### [Stated exercise]
In the data that follows, count the lines in which the word "Blender" occurs, and report that figure alone.
______________________________
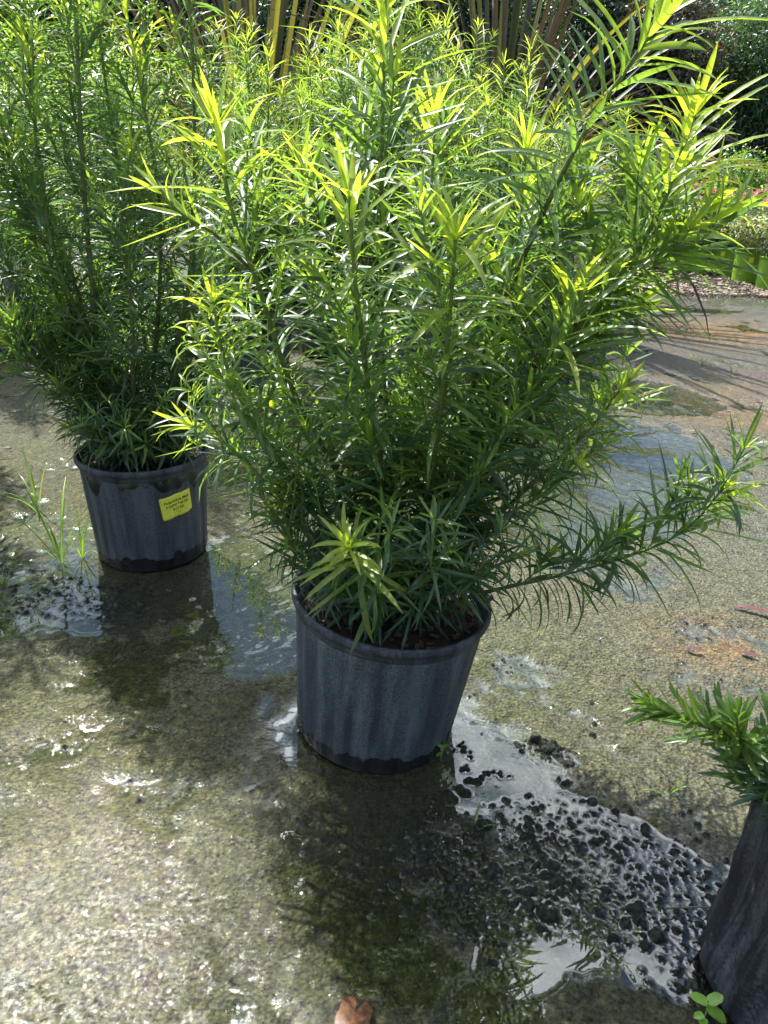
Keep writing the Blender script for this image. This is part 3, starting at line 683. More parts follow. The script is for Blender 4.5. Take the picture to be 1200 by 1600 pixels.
lbr([(110, 420, .02), (60, 330, .02), (30, 235, .01)], (-.05, 0), young=.16, twigs=7)
lbr([(150, 590, .03), (70, 420, .04), (10, 230, .04), (-20, 20, .04), (-30, -150, .04)], (-.04, .0), young=.06)
lbr([(180, 600, -.03), (100, 440, -.05), (60, 260, -.06), (50, 60, -.06)], (-.03, -.02), young=.10)
lbr([(140, 560, .08), (60, 470, .10), (0, 400, .12), (-40, 330, .12)], (-.05, .02), young=.04, twigs=14)
lbr([(150, 600, .04), (80, 540, .08), (10, 480, .10), (-30, 440, .10)], (-.05, .02), young=.04, twigs=12)
lbr([(300, 620, .0), (335, 540, .0), (350, 440, .0)], (.04, 0), young=.05, twigs=8)
lbr([(205, 480, -.08), (190, 350, -.10), (205, 230, -.11)], (-.01, -.04), young=.06, twigs=8)
lbr([(280, 520, -.03), (305, 380, -.04), (285, 250, -.05)], (.03, -.02), young=.08, twigs=8)
for k in range(12):
    a = 2 * math.pi * (k + .4 * rl.random()) / 12
    hh = rl.uniform(.06, .26); rr = rl.uniform(.09, .18)
    p0 = TL + Vector((.03 * math.cos(a), .03 * math.sin(a), 0)); p1 = TL + Vector((rr * .5 * math.cos(a), rr * .5 * math.sin(a), hh * .5 + .02)); p2 = TL + Vector((rr * math.cos(a), rr * math.sin(a), hh))
    add_branch(left, [p0, p1, p2], rl, r0=.0034, twigs=4, L=.072, W=0.0047, s0=.12, young=.02, yamp=.3, droop=.9, seg=4)

for k in range(9):
    a = 2 * math.pi * (k + .4 * rl.random()) / 9
    p0 = TL + Vector((.03 * math.cos(a), .03 * math.sin(a), 0)); p2 = TL + Vector((.13 * math.cos(a), .12 * math.sin(a), .085))
    add_branch(left, [p0, (p0 + p2) / 2 + Vector((0, 0, .03)), p2], rl, r0=.003, twigs=3, L=.08, W=.0066, s0=.15, young=.02, yamp=.2, droop=.9, seg=4, twig_len=(.04, .08))

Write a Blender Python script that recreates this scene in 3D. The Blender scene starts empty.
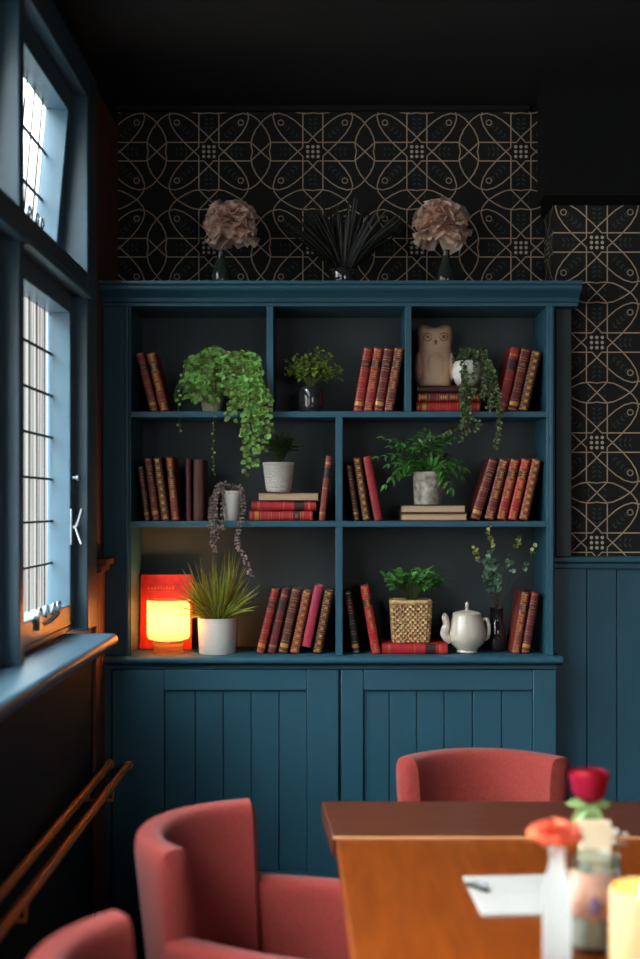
______________________________
### [Solution to the problem]
2